Dr Adam Bona, a Security Analyst, says media houses in Ghana are easily attacked due to porous security at their premises.
“Gaining entry to most media houses is very easy and that’s why they are easily attacked. It is free for all. They don’t have a policy that governs who can have access to a studio and at what point a person should get into a studio invited or uninvited,” he said in a phone interview with the Ghana News Agency in Accra on Monday.
Dr Bona was sharing his thoughts on the invasion and attacks on United Television (UTV) by alleged sympathisers of the New Patriotic Party (NPP) and similar attacks in the past.
Speaking on the issue, Dr Bona said some public institutions could be accessible to the public for the purposes of transacting business, but sensitive areas such as studios should be out of bounds to even some staff of a media house.
He, therefore, encouraged media houses to engage professional security personnel at their premises to forestall such occurrences.
“Most of the security personnel I have met at some media houses are not professionals. They cannot prevent crimes or protect medias workers.
“They are mostly not trained. You go to a media house and the security men and women are sitting down.

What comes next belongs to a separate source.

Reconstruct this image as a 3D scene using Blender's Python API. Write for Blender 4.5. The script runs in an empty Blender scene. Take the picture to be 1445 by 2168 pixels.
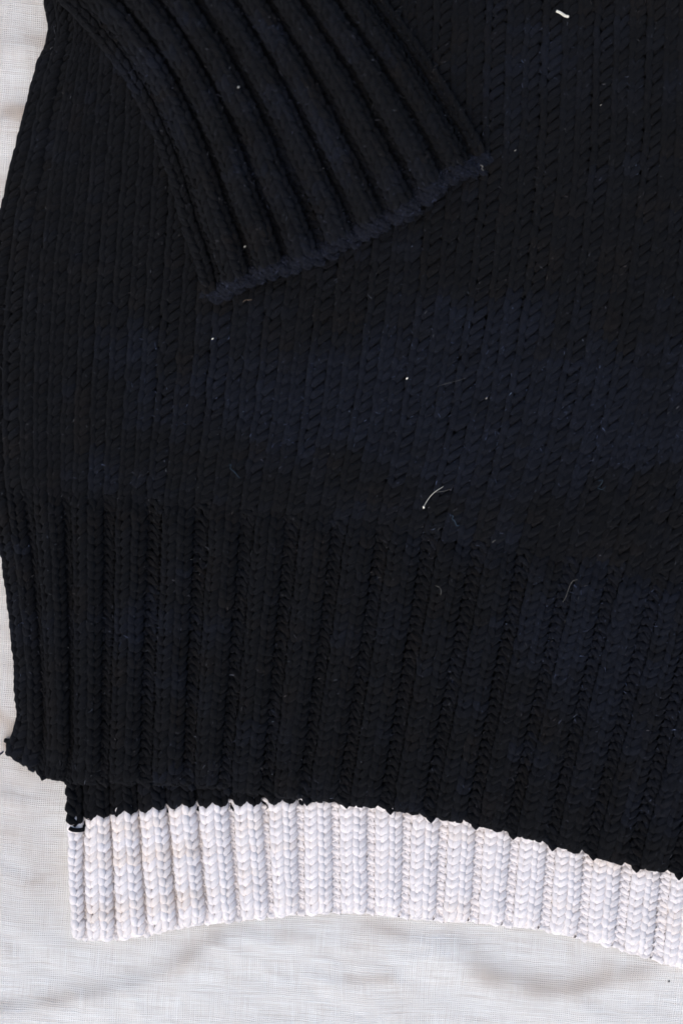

They will not ask you a question, they will not say anything to you, they are on their phones, they are not properly dressed, and they do not know what they are doing,” Dr Bona observed.
He said there should be a policy stating who could have access to the various departments in a media house and at what point.
The policy should include how long a panelist could hang out at a media house when he or she was done.
Dr Bona said media houses should also have police contact information readily available so that any staff could reach the police in case of any attack.
On Saturday, October 7, some men believed to be affiliated to the NPP stormed the premises of UTV, an Accra based television station, and temporarily interrupted a live show.
The attackers, 16, were arrested and kept in police custody to assist investigations.
Meanwhile, The Ministry of Information, the Ghana Journalists Association, the Private Newspapers Association of Ghana, the National Media Commission, the National Democratic Congress, the New Patriotic Party and Mr Alan Kwadwo Kyerematen, an Independent Presidential Aspirant, have condemned the act.